WHAT THIS TASK INVOLVES: Retype only what runs from the beginning of the data through the line with "bg.inputs[0].default_value = (0.66, 0.50, 0.34, 1);"; please omit the pictures and keep every line exact.

## Start

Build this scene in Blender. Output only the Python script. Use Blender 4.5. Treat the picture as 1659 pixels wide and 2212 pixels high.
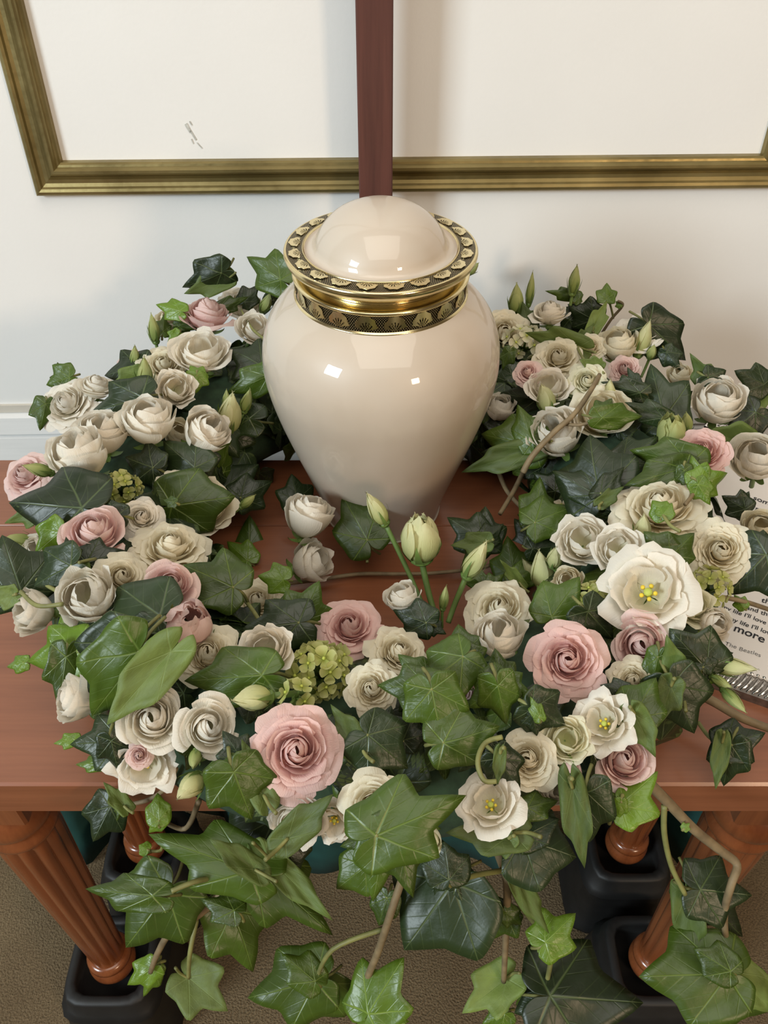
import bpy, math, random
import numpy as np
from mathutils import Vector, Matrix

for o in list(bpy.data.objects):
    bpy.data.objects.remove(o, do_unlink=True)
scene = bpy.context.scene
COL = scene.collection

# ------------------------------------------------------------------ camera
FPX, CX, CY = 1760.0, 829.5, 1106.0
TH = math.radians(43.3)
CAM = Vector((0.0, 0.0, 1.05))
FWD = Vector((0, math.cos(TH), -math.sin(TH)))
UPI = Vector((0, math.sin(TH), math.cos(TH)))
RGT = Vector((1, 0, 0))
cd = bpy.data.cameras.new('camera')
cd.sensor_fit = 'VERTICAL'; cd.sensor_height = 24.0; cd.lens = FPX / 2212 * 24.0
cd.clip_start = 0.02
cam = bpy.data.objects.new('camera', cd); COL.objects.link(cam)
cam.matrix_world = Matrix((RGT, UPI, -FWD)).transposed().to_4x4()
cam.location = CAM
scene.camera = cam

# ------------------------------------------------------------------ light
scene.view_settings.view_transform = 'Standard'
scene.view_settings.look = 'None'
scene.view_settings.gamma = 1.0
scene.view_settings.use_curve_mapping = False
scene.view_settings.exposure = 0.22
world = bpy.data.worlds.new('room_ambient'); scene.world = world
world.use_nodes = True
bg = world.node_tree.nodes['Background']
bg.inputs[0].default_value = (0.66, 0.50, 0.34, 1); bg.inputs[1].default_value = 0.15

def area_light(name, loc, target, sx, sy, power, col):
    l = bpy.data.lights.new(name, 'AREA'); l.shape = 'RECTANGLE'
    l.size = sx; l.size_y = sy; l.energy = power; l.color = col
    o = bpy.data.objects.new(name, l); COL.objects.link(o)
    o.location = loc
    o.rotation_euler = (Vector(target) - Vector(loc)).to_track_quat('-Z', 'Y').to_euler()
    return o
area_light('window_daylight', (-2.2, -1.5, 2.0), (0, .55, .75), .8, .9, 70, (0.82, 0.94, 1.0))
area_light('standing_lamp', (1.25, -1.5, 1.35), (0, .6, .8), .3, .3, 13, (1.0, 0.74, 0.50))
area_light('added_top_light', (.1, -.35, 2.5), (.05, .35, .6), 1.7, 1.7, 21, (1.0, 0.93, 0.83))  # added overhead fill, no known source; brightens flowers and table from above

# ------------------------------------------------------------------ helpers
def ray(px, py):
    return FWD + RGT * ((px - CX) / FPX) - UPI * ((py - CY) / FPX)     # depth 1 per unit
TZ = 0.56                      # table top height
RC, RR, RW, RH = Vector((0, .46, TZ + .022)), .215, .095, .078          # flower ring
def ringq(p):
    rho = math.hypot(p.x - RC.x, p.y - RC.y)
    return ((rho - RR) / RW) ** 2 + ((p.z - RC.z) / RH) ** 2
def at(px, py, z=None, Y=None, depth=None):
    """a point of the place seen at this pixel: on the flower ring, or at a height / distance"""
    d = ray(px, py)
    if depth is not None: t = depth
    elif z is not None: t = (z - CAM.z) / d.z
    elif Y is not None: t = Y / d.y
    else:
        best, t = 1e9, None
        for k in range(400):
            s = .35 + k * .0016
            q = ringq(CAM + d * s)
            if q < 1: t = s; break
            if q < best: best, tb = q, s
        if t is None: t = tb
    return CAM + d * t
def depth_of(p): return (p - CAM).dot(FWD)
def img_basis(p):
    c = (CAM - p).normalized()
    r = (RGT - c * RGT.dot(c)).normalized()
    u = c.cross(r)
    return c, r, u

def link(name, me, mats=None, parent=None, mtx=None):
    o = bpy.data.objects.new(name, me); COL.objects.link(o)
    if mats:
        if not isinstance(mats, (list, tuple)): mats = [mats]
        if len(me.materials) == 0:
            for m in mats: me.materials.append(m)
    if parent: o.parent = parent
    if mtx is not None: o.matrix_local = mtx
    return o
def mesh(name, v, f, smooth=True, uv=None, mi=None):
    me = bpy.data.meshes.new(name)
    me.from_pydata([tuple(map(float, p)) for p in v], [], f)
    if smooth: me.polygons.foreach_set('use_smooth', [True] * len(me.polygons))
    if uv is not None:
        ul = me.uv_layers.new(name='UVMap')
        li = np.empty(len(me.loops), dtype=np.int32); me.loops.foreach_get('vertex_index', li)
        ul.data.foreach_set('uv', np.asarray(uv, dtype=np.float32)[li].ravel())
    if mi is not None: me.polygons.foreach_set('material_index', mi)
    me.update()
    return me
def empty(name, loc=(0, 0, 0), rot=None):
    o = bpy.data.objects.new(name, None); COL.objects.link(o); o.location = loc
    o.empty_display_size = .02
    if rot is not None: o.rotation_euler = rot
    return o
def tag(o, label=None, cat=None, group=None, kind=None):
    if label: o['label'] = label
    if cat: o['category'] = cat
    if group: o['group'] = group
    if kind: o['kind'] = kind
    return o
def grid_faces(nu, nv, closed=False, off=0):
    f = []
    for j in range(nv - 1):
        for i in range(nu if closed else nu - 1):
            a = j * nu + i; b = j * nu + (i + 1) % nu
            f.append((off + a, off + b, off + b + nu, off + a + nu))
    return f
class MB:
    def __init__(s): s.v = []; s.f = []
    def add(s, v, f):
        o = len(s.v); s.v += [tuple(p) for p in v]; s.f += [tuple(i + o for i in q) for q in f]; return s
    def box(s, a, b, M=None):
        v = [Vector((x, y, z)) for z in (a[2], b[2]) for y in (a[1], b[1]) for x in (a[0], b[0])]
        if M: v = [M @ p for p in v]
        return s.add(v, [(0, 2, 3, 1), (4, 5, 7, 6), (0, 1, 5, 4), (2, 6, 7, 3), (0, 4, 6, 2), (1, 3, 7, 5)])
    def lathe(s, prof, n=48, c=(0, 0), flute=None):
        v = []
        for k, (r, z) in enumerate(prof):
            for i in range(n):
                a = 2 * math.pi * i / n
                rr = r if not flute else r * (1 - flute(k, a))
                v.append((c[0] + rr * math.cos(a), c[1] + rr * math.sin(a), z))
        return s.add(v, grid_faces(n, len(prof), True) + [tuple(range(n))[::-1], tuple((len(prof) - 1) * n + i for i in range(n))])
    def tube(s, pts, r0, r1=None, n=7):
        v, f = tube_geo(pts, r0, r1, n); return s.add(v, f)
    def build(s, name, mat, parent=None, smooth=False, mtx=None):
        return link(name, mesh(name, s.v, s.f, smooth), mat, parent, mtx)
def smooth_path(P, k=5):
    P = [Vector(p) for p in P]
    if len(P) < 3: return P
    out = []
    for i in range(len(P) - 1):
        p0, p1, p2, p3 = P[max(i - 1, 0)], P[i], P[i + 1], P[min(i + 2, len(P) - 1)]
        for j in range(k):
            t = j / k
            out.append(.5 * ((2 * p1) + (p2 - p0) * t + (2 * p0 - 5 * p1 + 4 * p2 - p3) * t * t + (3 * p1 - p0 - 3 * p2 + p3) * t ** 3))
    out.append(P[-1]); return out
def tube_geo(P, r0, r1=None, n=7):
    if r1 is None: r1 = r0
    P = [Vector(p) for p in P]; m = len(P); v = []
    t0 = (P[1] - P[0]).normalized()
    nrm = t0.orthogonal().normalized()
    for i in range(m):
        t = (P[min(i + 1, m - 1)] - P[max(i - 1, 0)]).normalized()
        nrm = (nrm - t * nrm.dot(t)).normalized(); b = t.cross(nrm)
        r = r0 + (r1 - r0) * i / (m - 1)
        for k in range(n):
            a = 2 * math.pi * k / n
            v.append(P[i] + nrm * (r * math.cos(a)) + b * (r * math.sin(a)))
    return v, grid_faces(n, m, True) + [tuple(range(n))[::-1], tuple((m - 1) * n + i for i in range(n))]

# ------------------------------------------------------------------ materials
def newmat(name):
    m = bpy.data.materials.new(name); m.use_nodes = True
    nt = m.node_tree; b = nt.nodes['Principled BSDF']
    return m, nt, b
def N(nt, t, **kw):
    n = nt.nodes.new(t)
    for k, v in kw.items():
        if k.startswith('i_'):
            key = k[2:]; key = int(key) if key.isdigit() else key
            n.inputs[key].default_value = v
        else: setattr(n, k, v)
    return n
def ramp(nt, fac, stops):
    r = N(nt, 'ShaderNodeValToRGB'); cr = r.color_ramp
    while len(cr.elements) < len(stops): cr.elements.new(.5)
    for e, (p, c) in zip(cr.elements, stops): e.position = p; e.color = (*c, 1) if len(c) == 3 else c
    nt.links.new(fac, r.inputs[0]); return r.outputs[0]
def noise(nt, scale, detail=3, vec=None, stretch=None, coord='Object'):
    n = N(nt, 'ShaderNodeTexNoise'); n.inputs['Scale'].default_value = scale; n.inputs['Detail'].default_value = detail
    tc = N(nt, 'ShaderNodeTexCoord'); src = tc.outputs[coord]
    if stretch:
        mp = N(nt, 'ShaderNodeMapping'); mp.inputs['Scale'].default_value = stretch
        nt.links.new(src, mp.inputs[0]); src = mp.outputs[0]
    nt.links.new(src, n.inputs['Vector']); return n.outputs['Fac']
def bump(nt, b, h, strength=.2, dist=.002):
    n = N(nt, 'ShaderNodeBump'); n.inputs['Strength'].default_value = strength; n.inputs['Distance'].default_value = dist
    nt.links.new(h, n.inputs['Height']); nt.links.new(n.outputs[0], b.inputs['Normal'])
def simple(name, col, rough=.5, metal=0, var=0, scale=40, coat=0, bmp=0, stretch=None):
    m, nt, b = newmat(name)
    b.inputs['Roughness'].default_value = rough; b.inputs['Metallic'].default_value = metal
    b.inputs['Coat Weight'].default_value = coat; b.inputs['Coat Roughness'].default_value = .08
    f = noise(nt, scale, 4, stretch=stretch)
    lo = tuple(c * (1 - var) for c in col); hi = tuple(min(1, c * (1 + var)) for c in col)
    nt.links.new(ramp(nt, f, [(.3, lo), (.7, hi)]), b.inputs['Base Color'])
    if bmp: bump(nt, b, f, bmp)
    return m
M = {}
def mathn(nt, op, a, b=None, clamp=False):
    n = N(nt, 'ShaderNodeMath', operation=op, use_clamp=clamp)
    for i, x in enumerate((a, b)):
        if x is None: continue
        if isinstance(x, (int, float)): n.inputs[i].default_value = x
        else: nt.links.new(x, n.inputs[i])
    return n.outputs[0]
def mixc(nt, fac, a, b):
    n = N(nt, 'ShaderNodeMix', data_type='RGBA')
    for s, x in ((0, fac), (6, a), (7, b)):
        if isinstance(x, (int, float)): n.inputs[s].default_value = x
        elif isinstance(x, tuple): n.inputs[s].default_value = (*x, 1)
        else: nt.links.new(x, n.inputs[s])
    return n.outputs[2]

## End

RESULT OF THE EXERCISE:
Build this scene in Blender. Output only the Python script. Use Blender 4.5. Treat the picture as 1659 pixels wide and 2212 pixels high.
import bpy, math, random
import numpy as np
from mathutils import Vector, Matrix

for o in list(bpy.data.objects):
    bpy.data.objects.remove(o, do_unlink=True)
scene = bpy.context.scene
COL = scene.collection

# ------------------------------------------------------------------ camera
FPX, CX, CY = 1760.0, 829.5, 1106.0
TH = math.radians(43.3)
CAM = Vector((0.0, 0.0, 1.05))
FWD = Vector((0, math.cos(TH), -math.sin(TH)))
UPI = Vector((0, math.sin(TH), math.cos(TH)))
RGT = Vector((1, 0, 0))
cd = bpy.data.cameras.new('camera')
cd.sensor_fit = 'VERTICAL'; cd.sensor_height = 24.0; cd.lens = FPX / 2212 * 24.0
cd.clip_start = 0.02
cam = bpy.data.objects.new('camera', cd); COL.objects.link(cam)
cam.matrix_world = Matrix((RGT, UPI, -FWD)).transposed().to_4x4()
cam.location = CAM
scene.camera = cam

# ------------------------------------------------------------------ light
scene.view_settings.view_transform = 'Standard'
scene.view_settings.look = 'None'
scene.view_settings.gamma = 1.0
scene.view_settings.use_curve_mapping = False
scene.view_settings.exposure = 0.22
world = bpy.data.worlds.new('room_ambient'); scene.world = world
world.use_nodes = True
bg = world.node_tree.nodes['Background']
bg.inputs[0].default_value = (0.66, 0.50, 0.34, 1); bg.inputs[1].default_value = 0.15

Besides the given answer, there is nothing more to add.